Question

Consider two Carnot engines of efficiencies $\eta_1$ and $\eta_2$. The first engine absorbs heat $Q_1$ from a heat reservoir A and releases heat $Q_2$ to a heat reservoir B. The second engine takes heat $Q_2$ from B and releases heat $Q_3$ to a heat reservoir C. If $Q_1 > Q_2 > Q_3$, what is the net efficiency of this combination of the two Carnot engines?

• A. $\eta_1 + \eta_2 - \eta_1\eta_2$
• B. $\eta_1 + \eta_2 + \eta_1\eta_2$
• C. $\eta_1\eta_2$
• D. $\eta_1 + \eta_2$

Hint:

For any number of engines operating in series, the overall fraction of heat remaining is the product of the individual remaining fractions:
\[ (1 - \eta_{net}) = (1 - \eta_1)(1 - \eta_2)\dots(1 - \eta_n) \] Expanding this product for two stages immediately yields the correct net efficiency.

Answer 1

The Correct Option is A

Step 1: Understanding the Concept:
Efficiency is defined as \( 1 - Q_{\text{out}}/Q_{\text{in}} \). When engines work in series, the "fraction of heat remaining" multiplies.

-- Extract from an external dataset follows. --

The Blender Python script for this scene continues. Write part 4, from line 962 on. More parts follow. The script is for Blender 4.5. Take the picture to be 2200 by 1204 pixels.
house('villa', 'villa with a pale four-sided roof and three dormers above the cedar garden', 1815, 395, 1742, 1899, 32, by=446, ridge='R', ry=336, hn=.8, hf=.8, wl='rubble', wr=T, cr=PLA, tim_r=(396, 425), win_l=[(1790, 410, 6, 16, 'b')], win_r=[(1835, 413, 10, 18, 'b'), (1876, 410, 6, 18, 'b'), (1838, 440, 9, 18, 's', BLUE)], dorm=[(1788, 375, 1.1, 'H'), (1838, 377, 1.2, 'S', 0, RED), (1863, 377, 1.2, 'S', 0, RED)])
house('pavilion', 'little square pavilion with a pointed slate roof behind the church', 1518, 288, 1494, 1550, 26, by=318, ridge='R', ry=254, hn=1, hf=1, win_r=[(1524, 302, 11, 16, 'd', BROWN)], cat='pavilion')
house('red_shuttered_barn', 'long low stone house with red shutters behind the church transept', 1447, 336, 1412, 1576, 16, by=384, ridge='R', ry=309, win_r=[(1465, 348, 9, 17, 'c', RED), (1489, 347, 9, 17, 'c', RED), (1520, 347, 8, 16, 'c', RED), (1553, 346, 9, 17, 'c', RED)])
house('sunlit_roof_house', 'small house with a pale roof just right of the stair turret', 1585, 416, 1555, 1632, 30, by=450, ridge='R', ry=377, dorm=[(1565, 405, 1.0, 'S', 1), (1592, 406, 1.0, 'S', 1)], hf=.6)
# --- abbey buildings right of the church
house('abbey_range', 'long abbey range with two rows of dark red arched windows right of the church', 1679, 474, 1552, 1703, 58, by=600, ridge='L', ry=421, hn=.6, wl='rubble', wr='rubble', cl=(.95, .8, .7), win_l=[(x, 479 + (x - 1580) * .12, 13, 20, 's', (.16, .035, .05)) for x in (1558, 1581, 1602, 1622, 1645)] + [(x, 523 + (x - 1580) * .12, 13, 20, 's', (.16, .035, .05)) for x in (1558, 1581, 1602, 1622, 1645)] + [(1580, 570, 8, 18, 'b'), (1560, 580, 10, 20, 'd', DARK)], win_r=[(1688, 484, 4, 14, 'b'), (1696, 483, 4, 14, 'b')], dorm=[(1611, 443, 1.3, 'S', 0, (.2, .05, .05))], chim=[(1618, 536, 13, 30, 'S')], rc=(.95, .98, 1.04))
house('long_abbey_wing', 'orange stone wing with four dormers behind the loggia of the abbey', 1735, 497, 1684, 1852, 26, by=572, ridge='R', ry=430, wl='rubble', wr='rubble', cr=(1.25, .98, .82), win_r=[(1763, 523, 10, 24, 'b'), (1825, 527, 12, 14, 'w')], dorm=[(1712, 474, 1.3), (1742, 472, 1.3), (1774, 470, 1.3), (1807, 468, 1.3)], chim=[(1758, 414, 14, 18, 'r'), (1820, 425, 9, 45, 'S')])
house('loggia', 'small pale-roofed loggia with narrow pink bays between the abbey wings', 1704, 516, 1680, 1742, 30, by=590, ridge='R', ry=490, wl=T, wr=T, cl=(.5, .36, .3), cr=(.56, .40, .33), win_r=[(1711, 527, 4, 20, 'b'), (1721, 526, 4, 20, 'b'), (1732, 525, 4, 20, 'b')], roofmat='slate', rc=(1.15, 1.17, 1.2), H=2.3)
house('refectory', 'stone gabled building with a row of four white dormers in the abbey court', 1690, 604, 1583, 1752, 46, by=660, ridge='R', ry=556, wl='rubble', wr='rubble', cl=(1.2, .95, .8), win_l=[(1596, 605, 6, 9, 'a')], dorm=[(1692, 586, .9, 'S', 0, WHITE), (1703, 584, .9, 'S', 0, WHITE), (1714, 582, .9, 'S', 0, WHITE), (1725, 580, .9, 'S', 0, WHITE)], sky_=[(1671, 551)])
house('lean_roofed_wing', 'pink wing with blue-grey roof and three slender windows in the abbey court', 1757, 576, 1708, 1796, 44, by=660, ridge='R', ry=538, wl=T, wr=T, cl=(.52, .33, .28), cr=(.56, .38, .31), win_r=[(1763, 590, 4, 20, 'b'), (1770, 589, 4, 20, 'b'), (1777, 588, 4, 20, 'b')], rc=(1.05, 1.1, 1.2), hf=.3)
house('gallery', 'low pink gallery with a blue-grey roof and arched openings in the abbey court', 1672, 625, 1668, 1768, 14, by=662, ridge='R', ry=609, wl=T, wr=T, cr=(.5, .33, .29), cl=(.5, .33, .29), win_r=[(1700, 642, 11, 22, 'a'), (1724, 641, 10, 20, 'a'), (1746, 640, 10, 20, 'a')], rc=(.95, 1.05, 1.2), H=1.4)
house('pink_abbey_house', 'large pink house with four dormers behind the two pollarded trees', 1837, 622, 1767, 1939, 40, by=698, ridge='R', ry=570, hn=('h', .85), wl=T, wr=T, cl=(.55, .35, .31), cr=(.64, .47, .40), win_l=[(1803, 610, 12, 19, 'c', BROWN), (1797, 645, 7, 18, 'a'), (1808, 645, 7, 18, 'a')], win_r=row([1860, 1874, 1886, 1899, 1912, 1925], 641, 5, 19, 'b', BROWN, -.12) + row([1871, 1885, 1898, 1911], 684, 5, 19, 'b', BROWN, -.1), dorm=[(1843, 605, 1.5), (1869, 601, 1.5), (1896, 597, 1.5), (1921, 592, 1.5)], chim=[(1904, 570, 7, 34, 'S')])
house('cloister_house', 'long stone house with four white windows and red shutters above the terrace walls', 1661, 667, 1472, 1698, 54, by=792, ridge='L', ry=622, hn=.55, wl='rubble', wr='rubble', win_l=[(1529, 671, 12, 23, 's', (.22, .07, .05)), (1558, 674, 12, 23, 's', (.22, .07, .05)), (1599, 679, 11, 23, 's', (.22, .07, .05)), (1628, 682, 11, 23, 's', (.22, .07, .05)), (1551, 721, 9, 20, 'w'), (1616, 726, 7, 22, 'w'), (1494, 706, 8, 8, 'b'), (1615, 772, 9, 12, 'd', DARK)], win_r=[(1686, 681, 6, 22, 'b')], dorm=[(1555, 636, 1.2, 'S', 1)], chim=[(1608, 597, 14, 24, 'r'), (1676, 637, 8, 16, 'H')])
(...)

Step 2: Detailed Explanation:
1. Engine 1: \( \eta_{1} = 1 - \frac{Q_{2}}{Q_{1}} \implies \frac{Q_{2}}{Q_{1}} = 1 - \eta_{1} \).
2. Engine 2: \( \eta_{2} = 1 - \frac{Q_{3}}{Q_{2}} \implies \frac{Q_{3}}{Q_{2}} = 1 - \eta_{2} \).
3. Net efficiency (\( \eta \)):
\[ \eta = 1 - \frac{Q_{3}}{Q_{1}} \]
Substitute \( \frac{Q_{3}}{Q_{1}} = \frac{Q_{3}}{Q_{2}} \times \frac{Q_{2}}{Q_{1}} \):
\[ \eta = 1 - (1 - \eta_{2})(1 - \eta_{1}) \]
\[ \eta = 1 - (1 - \eta_{1} - \eta_{2} + \eta_{1}\eta_{2}) \]
\[ \eta = \eta_{1} + \eta_{2} - \eta_{1}\eta_{2} \]

Step 3: Final Answer:
The net efficiency is \( \eta_{1} + \eta_{2} - \eta_{1}\eta_{2} \).